SHORT PROBLEM
Your reply should be a single number: how many lines contain the string "script".

DATA SHOWN

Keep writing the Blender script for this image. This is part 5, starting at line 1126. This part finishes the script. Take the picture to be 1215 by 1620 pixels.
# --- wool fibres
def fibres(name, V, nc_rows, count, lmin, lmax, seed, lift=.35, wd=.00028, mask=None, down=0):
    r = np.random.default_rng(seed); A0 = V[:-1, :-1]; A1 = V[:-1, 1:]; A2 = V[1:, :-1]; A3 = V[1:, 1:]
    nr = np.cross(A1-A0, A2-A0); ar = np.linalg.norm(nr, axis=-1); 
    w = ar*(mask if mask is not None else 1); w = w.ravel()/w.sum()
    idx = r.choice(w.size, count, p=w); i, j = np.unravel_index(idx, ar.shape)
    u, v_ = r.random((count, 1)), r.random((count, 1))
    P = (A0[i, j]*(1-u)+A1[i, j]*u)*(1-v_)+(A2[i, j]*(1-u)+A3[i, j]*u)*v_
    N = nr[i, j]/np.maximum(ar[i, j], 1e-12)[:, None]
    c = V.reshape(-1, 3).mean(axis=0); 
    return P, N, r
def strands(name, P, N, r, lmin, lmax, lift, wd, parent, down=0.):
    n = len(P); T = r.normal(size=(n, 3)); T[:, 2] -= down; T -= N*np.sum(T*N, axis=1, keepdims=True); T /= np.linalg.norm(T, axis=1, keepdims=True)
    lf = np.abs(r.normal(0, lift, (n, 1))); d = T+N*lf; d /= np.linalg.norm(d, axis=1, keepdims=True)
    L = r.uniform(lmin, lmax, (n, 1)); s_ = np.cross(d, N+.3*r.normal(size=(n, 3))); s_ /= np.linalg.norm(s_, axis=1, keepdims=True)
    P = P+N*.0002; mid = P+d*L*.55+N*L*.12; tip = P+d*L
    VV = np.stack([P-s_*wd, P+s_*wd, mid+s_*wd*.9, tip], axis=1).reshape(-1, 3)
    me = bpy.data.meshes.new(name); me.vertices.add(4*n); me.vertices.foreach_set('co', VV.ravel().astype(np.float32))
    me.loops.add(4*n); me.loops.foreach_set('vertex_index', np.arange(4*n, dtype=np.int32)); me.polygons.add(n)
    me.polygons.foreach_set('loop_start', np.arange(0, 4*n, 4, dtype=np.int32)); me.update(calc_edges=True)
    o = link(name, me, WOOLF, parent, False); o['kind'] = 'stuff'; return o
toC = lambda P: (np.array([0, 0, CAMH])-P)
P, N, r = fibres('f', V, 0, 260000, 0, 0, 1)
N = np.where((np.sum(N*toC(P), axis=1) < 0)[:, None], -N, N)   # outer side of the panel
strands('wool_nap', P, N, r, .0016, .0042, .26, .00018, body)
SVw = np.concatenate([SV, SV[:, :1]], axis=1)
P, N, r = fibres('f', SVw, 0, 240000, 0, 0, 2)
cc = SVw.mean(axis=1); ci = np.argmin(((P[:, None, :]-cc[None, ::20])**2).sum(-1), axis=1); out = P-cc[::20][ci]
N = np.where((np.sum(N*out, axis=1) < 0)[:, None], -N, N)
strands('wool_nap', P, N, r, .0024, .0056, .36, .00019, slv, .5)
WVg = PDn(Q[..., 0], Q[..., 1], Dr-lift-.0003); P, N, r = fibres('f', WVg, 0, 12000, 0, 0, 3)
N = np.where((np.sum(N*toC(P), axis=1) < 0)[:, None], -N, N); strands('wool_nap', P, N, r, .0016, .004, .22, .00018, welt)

* * *

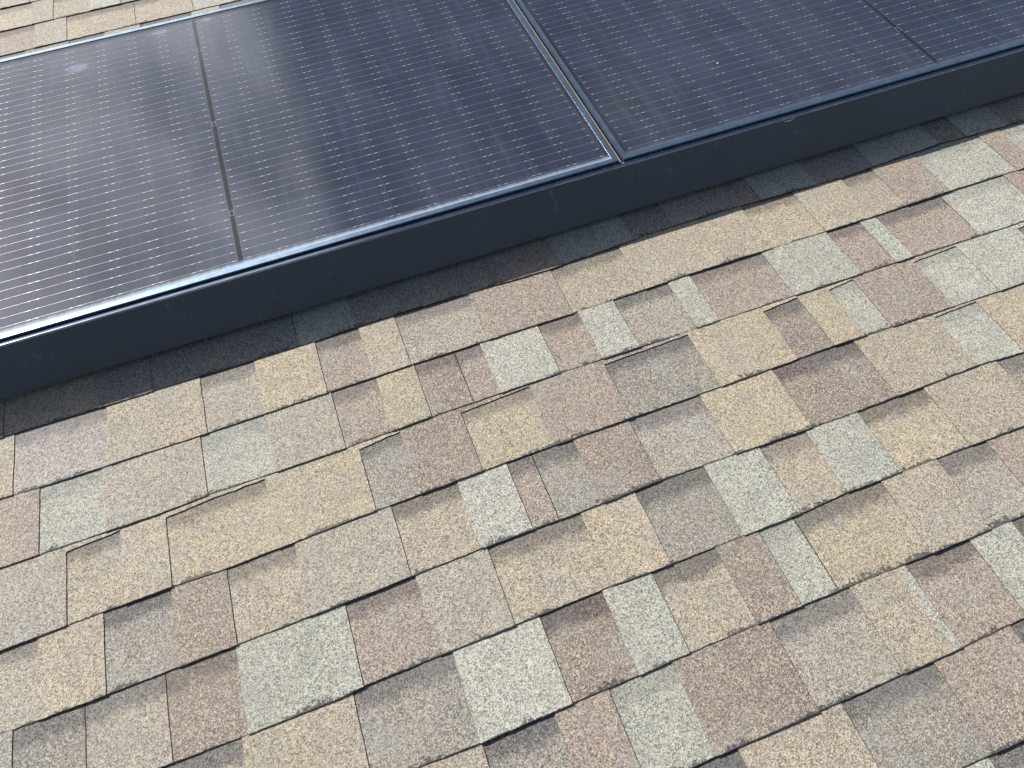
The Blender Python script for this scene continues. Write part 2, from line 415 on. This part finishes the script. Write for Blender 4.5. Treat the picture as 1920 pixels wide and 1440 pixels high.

...

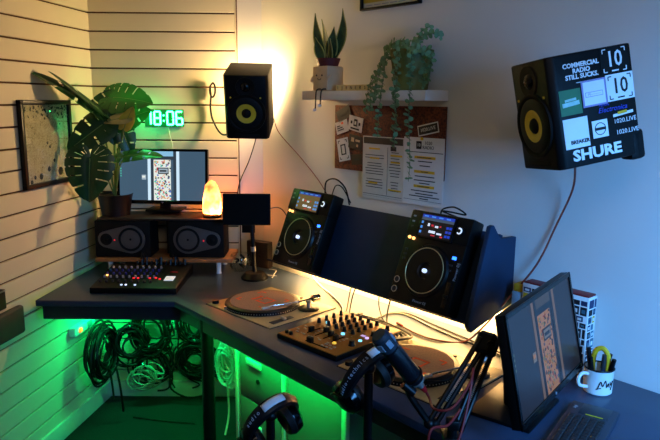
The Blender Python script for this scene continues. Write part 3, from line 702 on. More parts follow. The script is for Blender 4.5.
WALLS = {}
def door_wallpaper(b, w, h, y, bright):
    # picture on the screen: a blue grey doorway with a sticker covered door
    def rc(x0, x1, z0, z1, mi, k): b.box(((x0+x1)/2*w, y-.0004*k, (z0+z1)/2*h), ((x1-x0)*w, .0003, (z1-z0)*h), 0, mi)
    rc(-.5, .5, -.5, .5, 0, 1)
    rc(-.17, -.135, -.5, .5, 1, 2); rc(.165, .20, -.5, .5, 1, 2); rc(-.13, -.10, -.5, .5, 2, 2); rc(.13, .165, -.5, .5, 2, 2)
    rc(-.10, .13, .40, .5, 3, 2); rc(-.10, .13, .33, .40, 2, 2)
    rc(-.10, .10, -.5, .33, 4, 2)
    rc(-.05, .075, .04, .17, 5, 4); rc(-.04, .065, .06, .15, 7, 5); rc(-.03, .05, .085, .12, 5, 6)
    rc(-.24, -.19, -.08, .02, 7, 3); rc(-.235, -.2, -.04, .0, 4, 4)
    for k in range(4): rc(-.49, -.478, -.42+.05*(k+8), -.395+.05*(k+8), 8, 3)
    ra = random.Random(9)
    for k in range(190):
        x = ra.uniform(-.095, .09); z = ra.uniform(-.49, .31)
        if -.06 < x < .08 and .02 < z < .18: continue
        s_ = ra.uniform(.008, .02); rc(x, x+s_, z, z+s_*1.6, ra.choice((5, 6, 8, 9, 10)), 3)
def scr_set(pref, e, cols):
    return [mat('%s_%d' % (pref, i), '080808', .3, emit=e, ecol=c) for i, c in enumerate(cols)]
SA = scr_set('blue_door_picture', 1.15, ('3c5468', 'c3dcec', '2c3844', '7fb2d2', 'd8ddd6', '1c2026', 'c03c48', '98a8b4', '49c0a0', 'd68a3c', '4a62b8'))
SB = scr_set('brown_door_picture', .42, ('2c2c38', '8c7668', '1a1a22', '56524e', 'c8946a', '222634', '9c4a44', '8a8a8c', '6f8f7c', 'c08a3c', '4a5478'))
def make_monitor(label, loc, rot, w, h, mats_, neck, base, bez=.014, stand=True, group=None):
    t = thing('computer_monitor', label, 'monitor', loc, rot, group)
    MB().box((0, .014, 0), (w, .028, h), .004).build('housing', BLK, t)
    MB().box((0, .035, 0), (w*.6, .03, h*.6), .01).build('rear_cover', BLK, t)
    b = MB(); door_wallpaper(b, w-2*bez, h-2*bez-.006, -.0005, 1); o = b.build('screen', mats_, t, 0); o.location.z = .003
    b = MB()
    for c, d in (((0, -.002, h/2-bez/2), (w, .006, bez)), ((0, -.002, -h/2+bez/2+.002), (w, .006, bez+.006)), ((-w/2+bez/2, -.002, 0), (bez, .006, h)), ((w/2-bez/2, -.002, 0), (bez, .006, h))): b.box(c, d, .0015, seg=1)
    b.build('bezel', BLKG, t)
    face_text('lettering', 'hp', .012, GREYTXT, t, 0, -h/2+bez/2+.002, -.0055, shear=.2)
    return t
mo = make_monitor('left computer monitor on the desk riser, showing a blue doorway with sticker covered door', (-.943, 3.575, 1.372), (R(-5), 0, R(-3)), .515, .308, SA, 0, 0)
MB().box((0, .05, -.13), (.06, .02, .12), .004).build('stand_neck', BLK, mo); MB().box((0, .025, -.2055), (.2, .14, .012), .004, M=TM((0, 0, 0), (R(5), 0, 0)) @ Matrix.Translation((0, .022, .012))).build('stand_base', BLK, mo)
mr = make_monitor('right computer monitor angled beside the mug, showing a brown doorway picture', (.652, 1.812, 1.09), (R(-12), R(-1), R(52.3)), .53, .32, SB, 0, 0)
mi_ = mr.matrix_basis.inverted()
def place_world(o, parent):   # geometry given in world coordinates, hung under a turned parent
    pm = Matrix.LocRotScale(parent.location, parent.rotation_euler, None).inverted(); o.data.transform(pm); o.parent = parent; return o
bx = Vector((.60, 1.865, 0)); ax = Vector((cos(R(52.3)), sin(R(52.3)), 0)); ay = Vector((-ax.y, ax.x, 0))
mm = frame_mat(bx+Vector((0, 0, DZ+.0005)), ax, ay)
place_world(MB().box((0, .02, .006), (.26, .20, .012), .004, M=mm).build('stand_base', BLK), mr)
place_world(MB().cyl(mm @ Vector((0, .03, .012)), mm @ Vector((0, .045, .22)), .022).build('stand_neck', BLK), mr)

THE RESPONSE
3